**YOUR GOAL**: Drop every picture. Then return, exactly, the lines from the beginning of the listing below through the one containing "sweep['kind'] = 'structure';".

[Dataset items]
◆ ◆ ◆ ◆

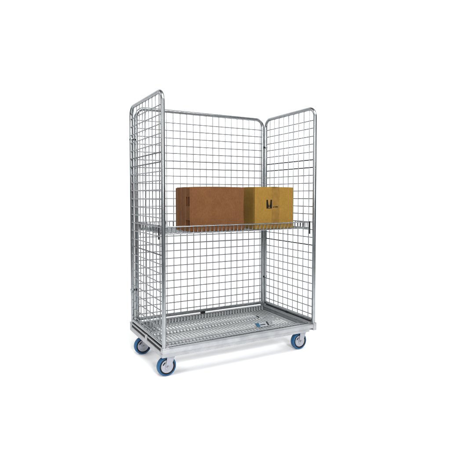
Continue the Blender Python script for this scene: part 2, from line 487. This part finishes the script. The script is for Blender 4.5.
# ------------------------------------------------------------------ studio: white paper sweep, lamps
CAM = Vector((-.9844, -2.6008, 1.1599)); YAW, PIT = .498, -.0433
ax = Vector((math.sin(YAW), math.cos(YAW), 0)); sd = Vector((math.cos(YAW), -math.sin(YAW), 0))
WALL, RAD = 4.95, .9
prof = [(.9, 0.0), (WALL - RAD, 0.0)]
prof += [(WALL - RAD + RAD * math.sin(a), RAD - RAD * math.cos(a)) for a in [PI / 2 * i / 24 for i in range(1, 25)]]
prof += [(WALL, 6.0)]
o0 = Vector((CAM.x, CAM.y, 0))
mb = MB(); vs = []; fs = []
for d, h in prof:
    for s_ in (-3.4, 3.4):
        vs.append(o0 + ax * d + sd * s_ + Z * h)
for i in range(len(prof) - 1):
    fs.append((2 * i, 2 * i + 1, 2 * i + 3, 2 * i + 2))
mb.add(vs, fs, True)
sweep = mb.build('backdrop', M['sweep'])
sweep['kind'] = 'structure'; sweep['label'] = 'seamless white paper studio sweep under and behind the trolley'

def area(name, loc, target, sx, sy, power, col=(1, 1, 1)):
    l = bpy.data.lights.new(name, 'AREA'); l.shape = 'RECTANGLE'; l.size = sx; l.size_y = sy
    l.energy = power; l.color = col
    o = bpy.data.objects.new(name, l); COL.objects.link(o); o.location = loc
    o.rotation_euler = (Vector(target) - Vector(loc)).to_track_quat('-Z', 'Y').to_euler()
    return o
area('top_softbox', (.2, -2.1, 4.2), (.3, -1.5, 0), 4.0, 2.2, 290)
area('key_softbox', (-4.0, -.9, 2.2), (.5, .0, .4), 1.0, 1.6, 66)
area('front_softbox', (-.4, -3.9, 2.15), (.7, .2, .75), .8, .5, 152)
area('backdrop_lamp', o0 + ax * 3.4 + sd * -4.2 + Z * 4.2, o0 + ax * 4.9 + sd * -2.2 + Z * 2.6, .8, .8, 52)
area('backdrop_lamp', o0 + ax * 3.4 + sd * 4.2 + Z * 4.2, o0 + ax * 4.9 + sd * 2.2 + Z * 2.6, .8, .8, 34)

w = bpy.data.worlds.new('World'); scene.world = w; w.use_nodes = True
bg = w.node_tree.nodes['Background']; bg.inputs['Color'].default_value = (.95, .97, 1, 1); bg.inputs['Strength'].default_value = .12

# ------------------------------------------------------------------ camera
cd = bpy.data.cameras.new('camera'); cam = bpy.data.objects.new('camera', cd); COL.objects.link(cam)
cd.sensor_fit = 'HORIZONTAL'; cd.sensor_width = 36; cd.lens = 36 * 450.739 / 450
cd.shift_y = -10.012 / 450; cd.clip_start = .05; cd.clip_end = 100
cam.location = CAM
fwd = Vector((math.sin(YAW) * math.cos(PIT), math.cos(YAW) * math.cos(PIT), math.sin(PIT)))
cam.rotation_euler = fwd.to_track_quat('-Z', 'Y').to_euler()
scene.camera = cam

scene.render.engine = 'CYCLES'
scene.cycles.use_denoising = True
scene.cycles.filter_width = 1.1
scene.cycles.max_bounces = 10
scene.view_settings.view_transform = 'Standard'; scene.view_settings.look = 'None'
scene.view_settings.exposure = 0; scene.view_settings.gamma = 1
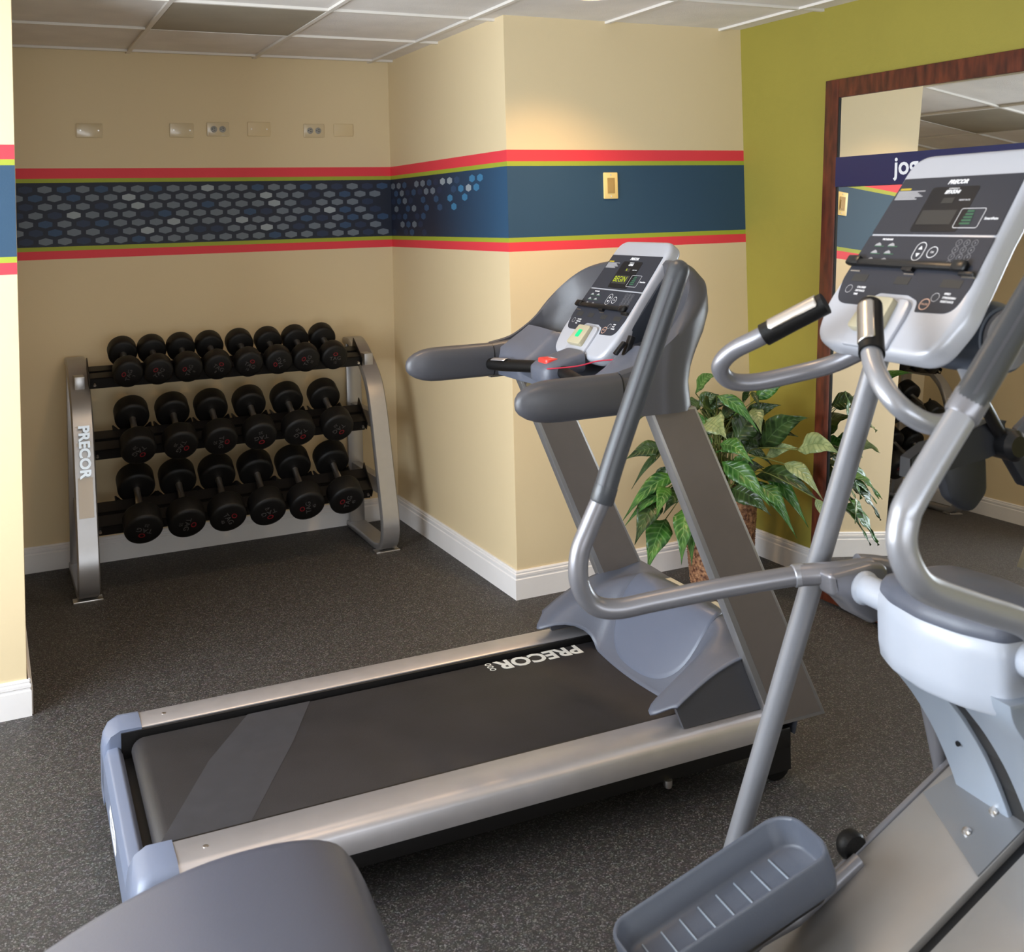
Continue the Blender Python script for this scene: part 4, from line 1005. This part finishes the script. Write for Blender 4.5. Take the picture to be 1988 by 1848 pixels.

◆ ◆ ◆ ◆

**ANSWER IN FULL**:
Continue the Blender Python script for this scene: part 2, from line 487. This part finishes the script. The script is for Blender 4.5.
# ------------------------------------------------------------------ studio: white paper sweep, lamps
CAM = Vector((-.9844, -2.6008, 1.1599)); YAW, PIT = .498, -.0433
ax = Vector((math.sin(YAW), math.cos(YAW), 0)); sd = Vector((math.cos(YAW), -math.sin(YAW), 0))
WALL, RAD = 4.95, .9
prof = [(.9, 0.0), (WALL - RAD, 0.0)]
prof += [(WALL - RAD + RAD * math.sin(a), RAD - RAD * math.cos(a)) for a in [PI / 2 * i / 24 for i in range(1, 25)]]
prof += [(WALL, 6.0)]
o0 = Vector((CAM.x, CAM.y, 0))
mb = MB(); vs = []; fs = []
for d, h in prof:
    for s_ in (-3.4, 3.4):
        vs.append(o0 + ax * d + sd * s_ + Z * h)
for i in range(len(prof) - 1):
    fs.append((2 * i, 2 * i + 1, 2 * i + 3, 2 * i + 2))
mb.add(vs, fs, True)
sweep = mb.build('backdrop', M['sweep'])
sweep['kind'] = 'structure'; sweep['label'] = 'seamless white paper studio sweep under and behind the trolley'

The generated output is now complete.